In the post September 11th time we live in, it is even more important to remember we are still paying that price. Our country witnessed a historic election this year, one that seemingly divided the country down political party lines and yet a short seven days later, we took time as a nation to remember and say thanks to those who sacrifices made it all possible.

Daddy. What Is a Vet?

Some veterans bear visible signs of their service: a missing limb, a jagged scar, a certain look in the eye. Others may carry the evidence of inside them: a pin holding a bone together, a piece of shrapnel in the leg - or perhaps another sort of inner steel: the soul's ally forged in the refinery of adversity.

Except in parades, however, the men and women who have kept America safe wear no badge or emblem. You can't tell a vet just by looking.

What is a vet? He is the cop on the beat who spent six months in Saudi Arabia sweating two gallons a day making sure the armored personnel carriers didn't run out of fuel.

He is the barroom loudmouth, dumber than five wooden planks, whose overgrown frat-boy behavior is outweighed a hundred times in the cosmic scales by four hours of exquisite bravery near the 38th parallel.

She or he is the nurse who fought against futility and went to sleep sobbing every night for two solid years in Da Nang.

He is the POW who went away one person and came back another - or didn't come back at all.

He is the Quantico drill instructor who has never seen combat - but has saved countless lives by turning slouchy, no-account red necks and gang members into Marines, and teaching them to watch each other's backs.

He is the parade-riding Legionnaire who pins on his ribbons and medals with a prosthetic hand. He is the career quartermaster who watches the ribbons and medals pass by him.

He is any of the three anonymous heroes in The Tomb Of The Unknowns, whose presence at the Arlington National Cemetery must forever preserve the memory of all the anonymous heroes whose valor dies unrecognized with them on the battlefield or in the ocean's sunless deep.

He is the old guy bagging groceries at the supermarket - palsied now and aggravatingly slow - who helped liberate a Nazi death camp and who wishes all day long that his wife were still alive to hold him when the nightmares come.

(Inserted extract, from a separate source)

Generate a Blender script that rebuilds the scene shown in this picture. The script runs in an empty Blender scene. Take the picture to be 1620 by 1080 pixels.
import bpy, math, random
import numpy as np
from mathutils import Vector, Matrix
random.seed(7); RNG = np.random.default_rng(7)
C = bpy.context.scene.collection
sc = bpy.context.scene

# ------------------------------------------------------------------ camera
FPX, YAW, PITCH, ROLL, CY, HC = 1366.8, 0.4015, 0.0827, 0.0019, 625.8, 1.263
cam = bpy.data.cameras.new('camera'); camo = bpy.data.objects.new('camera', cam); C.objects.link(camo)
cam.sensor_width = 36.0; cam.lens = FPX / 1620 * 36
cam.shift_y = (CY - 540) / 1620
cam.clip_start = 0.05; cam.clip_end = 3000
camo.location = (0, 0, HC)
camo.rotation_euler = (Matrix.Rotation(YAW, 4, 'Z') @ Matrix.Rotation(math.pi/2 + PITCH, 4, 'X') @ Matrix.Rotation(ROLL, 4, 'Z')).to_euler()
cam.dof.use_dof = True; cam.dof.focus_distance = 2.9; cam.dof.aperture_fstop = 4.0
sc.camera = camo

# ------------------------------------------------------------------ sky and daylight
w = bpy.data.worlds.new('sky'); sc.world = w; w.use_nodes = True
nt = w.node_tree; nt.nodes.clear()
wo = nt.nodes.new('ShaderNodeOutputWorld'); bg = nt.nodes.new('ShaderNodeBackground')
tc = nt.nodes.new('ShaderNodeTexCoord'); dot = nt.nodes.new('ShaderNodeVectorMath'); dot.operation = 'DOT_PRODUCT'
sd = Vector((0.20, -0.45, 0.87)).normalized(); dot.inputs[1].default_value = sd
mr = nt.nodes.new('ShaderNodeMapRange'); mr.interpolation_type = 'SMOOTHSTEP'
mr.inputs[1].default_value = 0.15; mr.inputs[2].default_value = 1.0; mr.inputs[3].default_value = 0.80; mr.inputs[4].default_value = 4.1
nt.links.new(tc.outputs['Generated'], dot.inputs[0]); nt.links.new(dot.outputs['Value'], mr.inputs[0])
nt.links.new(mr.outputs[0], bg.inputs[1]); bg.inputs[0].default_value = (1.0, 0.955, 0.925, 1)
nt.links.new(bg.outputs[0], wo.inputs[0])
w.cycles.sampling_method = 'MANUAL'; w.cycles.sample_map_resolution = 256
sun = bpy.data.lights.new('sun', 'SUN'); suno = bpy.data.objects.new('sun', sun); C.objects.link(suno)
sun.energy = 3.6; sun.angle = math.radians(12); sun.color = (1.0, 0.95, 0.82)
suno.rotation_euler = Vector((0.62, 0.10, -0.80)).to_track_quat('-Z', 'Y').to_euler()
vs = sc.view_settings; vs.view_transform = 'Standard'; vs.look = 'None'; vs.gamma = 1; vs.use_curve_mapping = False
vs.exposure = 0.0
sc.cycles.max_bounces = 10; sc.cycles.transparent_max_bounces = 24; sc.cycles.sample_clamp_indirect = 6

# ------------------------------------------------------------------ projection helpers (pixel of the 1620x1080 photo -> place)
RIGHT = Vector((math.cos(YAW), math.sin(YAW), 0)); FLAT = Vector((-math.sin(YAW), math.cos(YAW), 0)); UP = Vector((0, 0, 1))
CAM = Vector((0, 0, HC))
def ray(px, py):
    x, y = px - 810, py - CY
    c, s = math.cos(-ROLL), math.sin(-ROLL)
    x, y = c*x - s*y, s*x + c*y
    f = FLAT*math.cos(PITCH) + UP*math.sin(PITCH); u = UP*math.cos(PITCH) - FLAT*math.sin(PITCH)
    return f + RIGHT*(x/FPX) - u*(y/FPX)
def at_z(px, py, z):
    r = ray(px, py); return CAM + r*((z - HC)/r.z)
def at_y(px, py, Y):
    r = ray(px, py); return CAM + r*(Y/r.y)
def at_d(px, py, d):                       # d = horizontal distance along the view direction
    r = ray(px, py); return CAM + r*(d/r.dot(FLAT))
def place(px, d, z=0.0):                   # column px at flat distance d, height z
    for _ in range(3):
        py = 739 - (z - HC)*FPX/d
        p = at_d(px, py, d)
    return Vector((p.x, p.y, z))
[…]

He is an ordinary and yet an extraordinary human being - a person who offered some of his life's most vital years in the service of his country, and who sacrificed his ambitions so others would not have to sacrifice theirs.

He is a soldier, a savior and a sword against the darkness, and he is nothing more than the finest, greatest testimony on behalf of the finest, greatest nation ever known.

So remember, each time you see someone who has served our country, just lean over and say "Thank You." That's all most people need, and in most cases it will mean more than any medals they could have been awarded or were awarded.

Two little words that mean a lot, "thank you."

"It is the soldier, not the reporter, who has given us freedom of the press."

"It is the soldier, not the poet, who has given us freedom of speech."

"It is the soldier, not the campus organizer, who has given us the freedom to demonstrate."

"It is the soldier, who salutes the flag, who serves beneath the flag, and whose coffin is draped by the flag, who allows the protester to burn the flag."